Arıcıları duyarlı olmaya çağırıyorum. Memleketimizin her köşesinde bulunan arıcılar artık ayaklanma ve hak arayışı zamanı gelmiştir. Türkiye de Kuran-ı Kerimde bile yer alan bir unsurla arı ve balla uğraşan mukaddes insanlar hak ettiğimiz yere gelmemiz için çaba gerekli. Aman sendecilik bize zarar getiriyor. Bunun farkına varıp gerekli yerlerde görev almayı denemek gerekiyor. Sessiz kaldıkça ballarımızı değerinin altında satmak zorunda bırakılmaktayız. Kendinizi düşünmüyorsanız gariban arkadaşlarımızı düşünmeliyiz. Bir kovan fiyatı bile etmeyen bir yıllık uğraşınızı neye dayanarak sürdürmek için çabalıyoruz. Kimin için çabalıyoruz. Biz çalışıp kimler zengin oluyor.
Bu sorulara yanıt almak kolay fakat cevap verebilecek merci bulmak zor. Böyle bir merci yok. Hastanede bal dağıttım demek işleri halletmiyor.
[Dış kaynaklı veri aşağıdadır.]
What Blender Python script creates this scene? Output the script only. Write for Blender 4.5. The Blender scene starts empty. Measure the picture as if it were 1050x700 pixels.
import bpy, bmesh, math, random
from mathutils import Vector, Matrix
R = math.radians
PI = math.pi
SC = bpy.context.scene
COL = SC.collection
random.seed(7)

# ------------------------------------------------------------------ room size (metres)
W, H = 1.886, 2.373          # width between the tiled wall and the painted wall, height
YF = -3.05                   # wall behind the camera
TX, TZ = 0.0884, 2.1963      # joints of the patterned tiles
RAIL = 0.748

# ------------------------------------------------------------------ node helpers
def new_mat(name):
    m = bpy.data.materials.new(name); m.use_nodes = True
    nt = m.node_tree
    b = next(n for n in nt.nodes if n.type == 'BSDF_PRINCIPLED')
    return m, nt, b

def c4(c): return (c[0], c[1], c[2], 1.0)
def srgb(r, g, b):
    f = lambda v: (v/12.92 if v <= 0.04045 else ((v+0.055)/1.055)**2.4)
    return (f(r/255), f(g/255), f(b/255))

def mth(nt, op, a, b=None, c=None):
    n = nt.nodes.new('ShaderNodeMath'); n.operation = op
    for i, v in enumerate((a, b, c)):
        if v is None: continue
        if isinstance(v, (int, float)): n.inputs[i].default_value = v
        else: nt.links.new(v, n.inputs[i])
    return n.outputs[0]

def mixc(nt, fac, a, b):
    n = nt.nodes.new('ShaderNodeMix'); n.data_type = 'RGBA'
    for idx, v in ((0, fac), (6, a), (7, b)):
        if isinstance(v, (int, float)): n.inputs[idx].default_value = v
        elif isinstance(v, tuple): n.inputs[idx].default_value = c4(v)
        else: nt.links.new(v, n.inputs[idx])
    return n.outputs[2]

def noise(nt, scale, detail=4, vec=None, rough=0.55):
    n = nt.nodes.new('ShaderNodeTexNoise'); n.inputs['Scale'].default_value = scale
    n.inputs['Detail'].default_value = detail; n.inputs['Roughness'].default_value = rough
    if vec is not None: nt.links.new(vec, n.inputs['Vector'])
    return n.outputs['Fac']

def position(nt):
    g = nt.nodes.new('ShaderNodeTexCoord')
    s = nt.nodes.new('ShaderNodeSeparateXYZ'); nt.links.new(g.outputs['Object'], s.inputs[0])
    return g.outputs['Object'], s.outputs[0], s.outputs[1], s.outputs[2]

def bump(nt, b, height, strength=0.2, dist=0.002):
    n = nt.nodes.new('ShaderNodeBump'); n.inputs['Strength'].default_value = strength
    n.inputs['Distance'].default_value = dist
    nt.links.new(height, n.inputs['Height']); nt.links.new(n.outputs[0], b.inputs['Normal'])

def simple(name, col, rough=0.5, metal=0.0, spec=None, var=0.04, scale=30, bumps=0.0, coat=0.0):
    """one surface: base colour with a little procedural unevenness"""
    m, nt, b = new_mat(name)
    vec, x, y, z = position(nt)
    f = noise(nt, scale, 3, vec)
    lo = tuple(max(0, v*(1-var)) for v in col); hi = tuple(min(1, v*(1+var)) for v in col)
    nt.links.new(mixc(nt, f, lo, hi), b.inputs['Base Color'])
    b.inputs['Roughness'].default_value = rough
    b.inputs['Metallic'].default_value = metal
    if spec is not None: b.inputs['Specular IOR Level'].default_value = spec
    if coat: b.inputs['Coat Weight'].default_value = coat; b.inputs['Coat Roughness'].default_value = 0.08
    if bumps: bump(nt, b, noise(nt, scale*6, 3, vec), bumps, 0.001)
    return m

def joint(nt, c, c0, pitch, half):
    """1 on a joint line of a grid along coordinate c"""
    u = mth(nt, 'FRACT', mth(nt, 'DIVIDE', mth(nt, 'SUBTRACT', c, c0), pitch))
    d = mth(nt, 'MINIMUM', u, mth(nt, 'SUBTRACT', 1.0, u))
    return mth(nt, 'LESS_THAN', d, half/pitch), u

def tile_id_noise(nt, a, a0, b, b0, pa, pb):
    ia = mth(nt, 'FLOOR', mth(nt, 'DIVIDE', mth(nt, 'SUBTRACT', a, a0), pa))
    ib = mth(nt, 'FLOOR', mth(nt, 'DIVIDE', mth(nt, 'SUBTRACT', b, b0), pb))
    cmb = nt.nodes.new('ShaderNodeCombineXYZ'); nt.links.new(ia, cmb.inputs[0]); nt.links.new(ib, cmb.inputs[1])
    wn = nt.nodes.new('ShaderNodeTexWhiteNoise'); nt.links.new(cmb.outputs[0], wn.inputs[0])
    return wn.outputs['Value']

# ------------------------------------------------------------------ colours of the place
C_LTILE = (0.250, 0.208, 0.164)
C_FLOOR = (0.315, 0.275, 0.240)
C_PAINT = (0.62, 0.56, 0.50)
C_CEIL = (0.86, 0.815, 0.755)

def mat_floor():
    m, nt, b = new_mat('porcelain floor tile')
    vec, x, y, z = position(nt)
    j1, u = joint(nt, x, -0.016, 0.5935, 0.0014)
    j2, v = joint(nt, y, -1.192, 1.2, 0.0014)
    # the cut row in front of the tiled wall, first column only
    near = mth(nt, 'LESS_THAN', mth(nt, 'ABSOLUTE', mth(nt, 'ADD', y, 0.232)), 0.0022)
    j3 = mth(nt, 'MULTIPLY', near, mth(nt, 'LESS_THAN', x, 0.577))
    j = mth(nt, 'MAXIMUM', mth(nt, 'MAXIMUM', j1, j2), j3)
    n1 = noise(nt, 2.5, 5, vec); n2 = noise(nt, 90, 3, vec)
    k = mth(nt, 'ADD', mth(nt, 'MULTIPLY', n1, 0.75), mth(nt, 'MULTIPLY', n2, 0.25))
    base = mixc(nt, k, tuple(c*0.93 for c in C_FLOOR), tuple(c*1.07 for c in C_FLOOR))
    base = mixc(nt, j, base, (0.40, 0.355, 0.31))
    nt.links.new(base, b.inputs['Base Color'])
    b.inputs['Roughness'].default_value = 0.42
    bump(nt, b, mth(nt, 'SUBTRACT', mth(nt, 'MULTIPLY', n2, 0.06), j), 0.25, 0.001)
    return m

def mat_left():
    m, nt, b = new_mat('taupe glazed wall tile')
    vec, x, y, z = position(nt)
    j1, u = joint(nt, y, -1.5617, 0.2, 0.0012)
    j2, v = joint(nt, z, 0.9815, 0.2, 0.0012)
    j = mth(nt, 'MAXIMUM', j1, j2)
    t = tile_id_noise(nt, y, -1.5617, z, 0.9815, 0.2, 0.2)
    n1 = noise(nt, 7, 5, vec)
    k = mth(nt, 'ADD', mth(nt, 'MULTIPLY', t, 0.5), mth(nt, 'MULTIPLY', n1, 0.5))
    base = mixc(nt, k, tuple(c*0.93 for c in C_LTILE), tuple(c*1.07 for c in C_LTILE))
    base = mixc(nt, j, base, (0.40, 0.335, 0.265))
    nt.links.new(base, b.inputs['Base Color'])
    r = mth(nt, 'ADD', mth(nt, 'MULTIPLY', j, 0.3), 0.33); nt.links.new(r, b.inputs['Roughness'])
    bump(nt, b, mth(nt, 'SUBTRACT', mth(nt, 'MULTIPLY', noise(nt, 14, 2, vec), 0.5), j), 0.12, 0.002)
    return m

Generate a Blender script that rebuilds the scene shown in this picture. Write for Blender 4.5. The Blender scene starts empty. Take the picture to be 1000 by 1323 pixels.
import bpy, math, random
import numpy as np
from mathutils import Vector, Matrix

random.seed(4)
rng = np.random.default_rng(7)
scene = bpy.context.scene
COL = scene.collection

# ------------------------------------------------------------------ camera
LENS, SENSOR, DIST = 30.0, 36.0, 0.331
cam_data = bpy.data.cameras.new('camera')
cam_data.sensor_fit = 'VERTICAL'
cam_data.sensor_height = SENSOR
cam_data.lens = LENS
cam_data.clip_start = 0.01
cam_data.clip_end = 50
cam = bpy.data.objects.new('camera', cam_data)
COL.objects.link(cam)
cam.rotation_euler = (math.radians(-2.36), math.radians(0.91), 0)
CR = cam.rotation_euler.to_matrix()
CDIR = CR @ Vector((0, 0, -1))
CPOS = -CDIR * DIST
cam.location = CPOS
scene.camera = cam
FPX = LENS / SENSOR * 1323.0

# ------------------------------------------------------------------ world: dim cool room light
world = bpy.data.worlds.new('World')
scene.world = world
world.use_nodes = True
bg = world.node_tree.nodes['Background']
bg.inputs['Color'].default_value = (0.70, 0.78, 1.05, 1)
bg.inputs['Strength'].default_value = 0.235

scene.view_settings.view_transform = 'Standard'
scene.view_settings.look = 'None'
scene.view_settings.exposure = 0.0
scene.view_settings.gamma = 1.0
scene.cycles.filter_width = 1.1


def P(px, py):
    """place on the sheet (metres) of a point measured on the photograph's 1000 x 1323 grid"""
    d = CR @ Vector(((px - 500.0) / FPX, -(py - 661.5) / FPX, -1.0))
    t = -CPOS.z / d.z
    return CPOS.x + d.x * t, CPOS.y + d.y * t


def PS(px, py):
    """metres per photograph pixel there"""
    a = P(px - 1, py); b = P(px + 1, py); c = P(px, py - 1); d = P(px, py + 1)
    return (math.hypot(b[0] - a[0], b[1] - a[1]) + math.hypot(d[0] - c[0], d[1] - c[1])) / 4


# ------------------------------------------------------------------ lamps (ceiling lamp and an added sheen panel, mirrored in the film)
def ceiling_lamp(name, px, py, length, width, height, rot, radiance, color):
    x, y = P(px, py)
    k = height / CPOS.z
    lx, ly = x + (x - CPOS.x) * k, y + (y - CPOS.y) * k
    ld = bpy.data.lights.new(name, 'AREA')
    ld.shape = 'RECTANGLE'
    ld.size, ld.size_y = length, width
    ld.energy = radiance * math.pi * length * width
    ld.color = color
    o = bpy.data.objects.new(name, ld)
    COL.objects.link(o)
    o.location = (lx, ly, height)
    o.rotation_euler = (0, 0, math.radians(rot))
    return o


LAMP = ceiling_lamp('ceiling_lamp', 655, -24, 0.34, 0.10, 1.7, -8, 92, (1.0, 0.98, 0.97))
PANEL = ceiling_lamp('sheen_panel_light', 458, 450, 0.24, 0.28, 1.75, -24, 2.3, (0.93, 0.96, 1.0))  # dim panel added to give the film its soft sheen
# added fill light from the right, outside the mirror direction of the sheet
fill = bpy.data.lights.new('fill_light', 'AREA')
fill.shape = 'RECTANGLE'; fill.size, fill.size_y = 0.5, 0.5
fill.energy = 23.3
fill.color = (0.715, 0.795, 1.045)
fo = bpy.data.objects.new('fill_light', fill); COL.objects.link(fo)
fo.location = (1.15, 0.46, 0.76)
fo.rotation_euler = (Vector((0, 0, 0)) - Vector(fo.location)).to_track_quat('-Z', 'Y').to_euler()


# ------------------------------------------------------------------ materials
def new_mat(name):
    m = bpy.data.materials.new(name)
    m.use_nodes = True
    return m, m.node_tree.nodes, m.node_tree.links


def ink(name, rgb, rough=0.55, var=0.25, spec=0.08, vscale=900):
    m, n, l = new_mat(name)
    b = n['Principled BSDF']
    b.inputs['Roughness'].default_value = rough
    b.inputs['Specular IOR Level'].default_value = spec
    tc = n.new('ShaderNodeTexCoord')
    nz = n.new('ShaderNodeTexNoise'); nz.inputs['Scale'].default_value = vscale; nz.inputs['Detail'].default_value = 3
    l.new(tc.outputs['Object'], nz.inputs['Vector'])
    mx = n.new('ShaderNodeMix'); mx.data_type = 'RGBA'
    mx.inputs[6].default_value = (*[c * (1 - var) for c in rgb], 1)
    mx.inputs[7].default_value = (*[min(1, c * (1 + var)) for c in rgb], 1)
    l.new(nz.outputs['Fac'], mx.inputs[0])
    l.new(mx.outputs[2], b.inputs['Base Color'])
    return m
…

Türk toplumu zaten balı tüketen bir toplum . Önemli olan balın donmasının doğal olduğunu dile getirip bunun reklamını yapmak . Tüketiciyi bilinçlendirmek.
Yöneticilik farklı olduğu kadar, insanlara hizmet etmek ayrı bir zevk ve gurur vesilesidir.
Bu vesile ile tüm arıcıları saygı ve sevgi ile selamlıyorum.